CARNEGIE MELLON UNIVERSITY
DEPARTMENT OF MATHEMATICAL SCIENCES
Integral Test Approximation Methods
Dr. Timothy Flaherty

Let $\sum_{n=1}^{\infty} a_n$ be a series which converges by the integral test, with $f(x)$ satisfying $f(n)=a_n$ for all $n$. We wish to estimate the actual sum $s$ of the series. First approximate $s$ with a partial sum $s_n=\sum_{k=1}^n a_k$, with error given by the remainder

$$R_n=s-s_n.$$ (1)

As shown in the text,

$$\int_{n+1}^{\infty} f(x) dx \leq R_n \leq \int_n^{\infty} f(x) dx.$$ (2)

Let $I_n=\int_n^{\infty} f(x) dx$, and $I_{n+1}=\int_{n+1}^{\infty} f(x) \ dx$, so $I_{n+1} \leq R_n \leq I_n$. This produces Method 1. We let $A_n$ be the approximation, and set $E_n=s-A_n$ the error.

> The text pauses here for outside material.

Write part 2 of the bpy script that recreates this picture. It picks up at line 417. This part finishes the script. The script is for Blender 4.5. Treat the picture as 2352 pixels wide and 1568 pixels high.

Method 1 $s \approx A_n$, where $A_n=s_n$, and $\vert E_n\vert\leq I_n$.

Handout 1 on this topic establishes:

Method 2 $s \approx A_n$, where $A_n=s_n+\frac{1}{2}(I_{n}+I_{n+1})$, with $\vert E_n\vert\leq (1/2)a_n$.

The third method is derived by estimating the integral of $f(x)$ on $[n,n+2]$. An upper bound is obtained by finding the area beneath the segment joining $(n,a_n)$ and $(n+2,a_{n+2})$. A lower bound is obtained from the trapezoid with top segment given by the tangent to $f(x)$ at $(n+1, a_{n+1})$. So the integral is bounded between $2a_{n+1}$ and $a_{n}+a_{n+2}$. Doing this on all intervals of the form $[n+k,n+k+2]$, adding and regrouping produces

Method 3 $s \approx A_n$, where $A_n=s_n-\frac{1}{4}(a_n-a_{n+1})+I_n-(1/2)\int_n^{n+1} f(x) dx$, with $\vert E_n\vert\leq (1/4)(a_n-a_{n+1}) \leq -(1/4)f^{\prime}(n)$.

The forth method is obtained by estimating the integral of $f(x)$ on $[n,n+1]$. An upper bound is obtained by finding the area beneath the segment joining $(n,a_n)$ and $(n+1, a_{n+1})$. A lower bound is obtained from two trapezoids. The first is above $[n,n+1/2]$ with top segment the tangent at $(n,a_n)$. The second trapezoid is above $[n+1/2,n+1]$ with top segment the tangent at $(n+1,f^{\prime}(n+1))$. These estimates produce:

Method 4 $s \approx A_n$, where $A_n=s_n+I_n-(1/2)a_n-(1/16)f^{\prime}(n)$, with $\vert E_n\vert\leq -(1/16)f^{\prime}(n)$.

As a comparison, for the p-series with $p=1.01$, and with error $\epsilon \leq 0.001$, we require $10^{500}$, $470$, $16$, and $8$ terms to approximate the sum using methods 1,2,3, and 4, respectively. To within $10^{-6}$ the actual sum is 10.577943.